▶ [Provided material]
______
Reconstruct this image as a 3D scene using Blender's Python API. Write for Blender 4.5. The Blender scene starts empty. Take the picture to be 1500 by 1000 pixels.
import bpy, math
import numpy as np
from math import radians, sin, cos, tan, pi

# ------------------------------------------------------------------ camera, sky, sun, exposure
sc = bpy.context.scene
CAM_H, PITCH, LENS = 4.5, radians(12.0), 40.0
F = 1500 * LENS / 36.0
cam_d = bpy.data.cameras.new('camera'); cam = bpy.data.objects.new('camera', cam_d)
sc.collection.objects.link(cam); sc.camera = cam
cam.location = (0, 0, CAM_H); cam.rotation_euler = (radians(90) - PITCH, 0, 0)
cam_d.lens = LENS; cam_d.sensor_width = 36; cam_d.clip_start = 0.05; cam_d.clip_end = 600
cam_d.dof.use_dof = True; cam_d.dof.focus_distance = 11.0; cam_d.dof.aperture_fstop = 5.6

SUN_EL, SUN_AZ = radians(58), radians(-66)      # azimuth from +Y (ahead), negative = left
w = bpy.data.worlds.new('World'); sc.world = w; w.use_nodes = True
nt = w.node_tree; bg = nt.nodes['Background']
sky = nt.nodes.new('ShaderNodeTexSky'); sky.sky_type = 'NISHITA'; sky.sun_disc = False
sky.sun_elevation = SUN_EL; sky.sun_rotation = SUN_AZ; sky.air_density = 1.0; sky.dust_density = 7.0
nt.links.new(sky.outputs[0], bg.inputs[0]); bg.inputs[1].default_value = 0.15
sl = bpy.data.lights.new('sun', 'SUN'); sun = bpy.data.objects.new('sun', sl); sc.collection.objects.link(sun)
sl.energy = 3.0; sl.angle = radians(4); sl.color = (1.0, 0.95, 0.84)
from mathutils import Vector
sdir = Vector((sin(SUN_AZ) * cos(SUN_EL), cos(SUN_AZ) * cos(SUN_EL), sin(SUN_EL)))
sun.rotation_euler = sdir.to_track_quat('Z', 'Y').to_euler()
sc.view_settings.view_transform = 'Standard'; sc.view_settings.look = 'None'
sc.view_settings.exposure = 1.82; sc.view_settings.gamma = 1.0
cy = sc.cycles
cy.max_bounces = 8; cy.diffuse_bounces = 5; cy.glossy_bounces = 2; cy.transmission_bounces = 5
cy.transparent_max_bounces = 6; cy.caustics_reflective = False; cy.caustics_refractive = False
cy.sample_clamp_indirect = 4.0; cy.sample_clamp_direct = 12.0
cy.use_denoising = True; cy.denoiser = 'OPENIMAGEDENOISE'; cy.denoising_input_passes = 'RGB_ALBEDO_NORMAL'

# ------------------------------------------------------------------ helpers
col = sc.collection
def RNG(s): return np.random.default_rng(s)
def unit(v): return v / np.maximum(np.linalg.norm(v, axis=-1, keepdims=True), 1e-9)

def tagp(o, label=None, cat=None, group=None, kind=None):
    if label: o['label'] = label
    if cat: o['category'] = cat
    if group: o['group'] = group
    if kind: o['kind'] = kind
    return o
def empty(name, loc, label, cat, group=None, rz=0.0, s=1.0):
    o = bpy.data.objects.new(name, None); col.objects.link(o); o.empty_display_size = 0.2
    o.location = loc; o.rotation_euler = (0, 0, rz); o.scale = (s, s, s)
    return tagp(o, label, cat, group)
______
▶ [Given instruction] Return, please, the lines of the data from the first through the line containing "from math import radians, sin, cos, tan, pi", both kept, exactly as they stand and nothing more.

▶ [Solution to this problem]
Reconstruct this image as a 3D scene using Blender's Python API. Write for Blender 4.5. The Blender scene starts empty. Take the picture to be 1500 by 1000 pixels.
import bpy, math
import numpy as np
from math import radians, sin, cos, tan, pi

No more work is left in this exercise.